Some key features of LBOs include:

  • Significant amount of borrowed money: LBOs are characterized by the use of a large amount of borrowed money to finance the acquisition.
  • Collateral: The assets of the company being acquired are often used as collateral for the loans.
  • High debt-to-equity ratio: In an LBO, there is usually a ratio of 90% debt to 10% equity.
  • Junk bonds: Because of the high debt/equity ratio, the bonds issued in the buyout are usually not investment grade and are referred to as junk bonds.
  • Win-win situation: LBOs usually represent a win-win situation for the financial sponsor and the banks: the financial sponsor can increase the rate of returns on its equity by employing the leverage; banks can make substantially higher margins when supporting the financing of LBOs as compared to usual corporate lending, because the interest chargeable is that much higher.

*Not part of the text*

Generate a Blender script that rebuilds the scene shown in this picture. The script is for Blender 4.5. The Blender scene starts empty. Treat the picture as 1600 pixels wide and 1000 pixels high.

LBOs can be used to make a public company private or to spin off a portion of an existing business by selling it. They can also be used to transfer private property, such as a change in small business ownership. The main advantage of an LBO is that the acquiring company can purchase a much larger company, leveraging a relatively small portion of its own assets. LBOs have clear advantages for the buyer: they get to spend less of their own money, get a higher return on investment, and help turn companies around. They see a bigger return on equity than with other buyout scenarios because they’re able to use the seller’s assets to pay for the financing cost rather than their own. An LBO can also lower a business’ taxable income, so that the buyer realizes tax benefits they didn’t have before.